Статья «Советская кинопромышленность» также начинается с утверждения документального кино. «Кинематограф давно перерос свое первоначальное назначение легкого зрелища и внедрился во все области жизни <…> в настоящее время кино в России <…> является мощным средством по осуществлению поставленных перед Советами целей». Как что-то безусловно положительное Эфрон оценивает то, что в СССР перед каждой лентой ставятся идеологические задачи, что советские сценаристы получают конкретные задания: пропаганда пятилетки, борьба с «кулаками», с алкоголизмом, с религией (sic!) и пр. При этом бо́льшая часть статьи посвящена проблемам чисто техническим, не представляющим никакого интереса для массового читателя. Напечатать такую статью можно было только «по блату» – у друга М. Слонима. Стоит ли удивляться, что и как кинокритик Эфрон не состоялся.
Но Цветаева не только не пытается отговорить мужа от очередной химеры, но свято верит в его таланты и успехи. «…через 6–8 месяцев С<ергей> Я<ковлевич> наверное будет зарабатывать», – сообщает она Ломоносовой, много помогавшей Цветаевой материально. И ей же: «По окончании <…> школы <…> ему открыты все пути <…> он сейчас за рубежом лучший знаток советского кинематографа <…> у С<ергея> Я<ковлевича> на руках весь материал, он месяцами ничего другого не читает <…> Главное же русло, по которому я его направляю, – конечно, писательское. Он может стать одним из лучших теоретиков <…> Будь он в России – непременно был бы писателем». Несколько странно читать про вполне взрослого человека, прошедшего огонь и воду, что жена его «направляет». Но Цветаева пока еще может «направлять» мужа, к которому относится, как к больному ребенку. (Скоро это кончится.) Что ж, если бы не революция, быть может, Эфрон действительно сделался бы средней руки писателем или публицистом. Способности были, и Марина Ивановна помогла бы. Но эпоха уготовила ему судьбу иную.
Сергей Яковлевич действительно рвался в Россию. Но не для того, чтобы стать писателем. (Впрочем, он довольно смутно представлял себе, чем же будет там заниматься.) В каждом письме сестре в Москву: «Откровенно тебе завидую – твоей жизни в русской деревне», «Конечно, мы увидимся. Я не собираюсь кончать свою жизнь в Париже…», «Я думаю, что скоро приеду в Москву. Здесь невмоготу».

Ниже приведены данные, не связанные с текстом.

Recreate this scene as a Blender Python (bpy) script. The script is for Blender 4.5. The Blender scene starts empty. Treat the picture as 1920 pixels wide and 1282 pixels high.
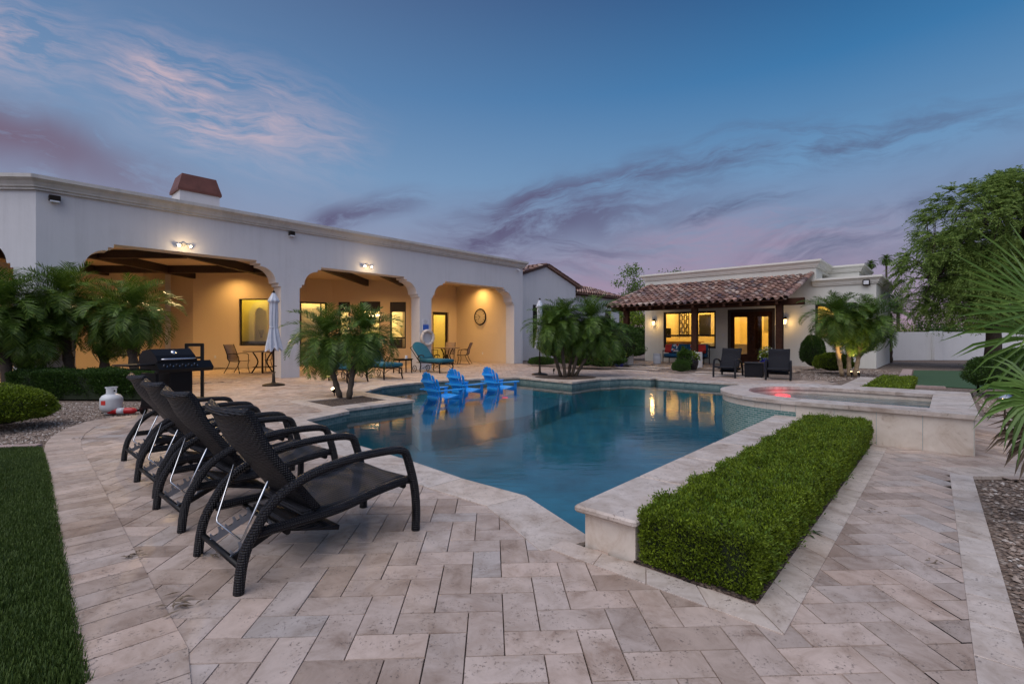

«Здесь невмоготу» – понятно. А вот – «…скоро приеду в Москву»? Это написано 28 марта 1931 года. Возможно, в это время Сергей Яковлевич уже принял решение: во всяком случае, в июне того же года он передал через советское полпредство в Париже прошение во ВЦИК о советском паспорте. Вскоре, очевидно для того, чтобы «заслужить прощение», он становится тайным сотрудником ГПУ. Его последняя неудача – несостоявшаяся деятельность в кино и полная невозможность найти какой-нибудь заработок – быть может, оказалась последней каплей, переполнившей чашу терпения эмигранта. (Справедливости ради скажем, что в данном случае «виноват» был не только Эфрон, но и разразившийся кризис, повлекший за собой тотальную безработицу.) Морально он уже был готов к этому шагу: от его белогвардейских идеалов к этому времени не осталось ничего. В том же марте 1931 года, высылая сестре свои воспоминания (вероятно, «Октябрь», 1917 г.), он пишет, что делает это «с тяжелым сердцем», ибо «терпеть их не может».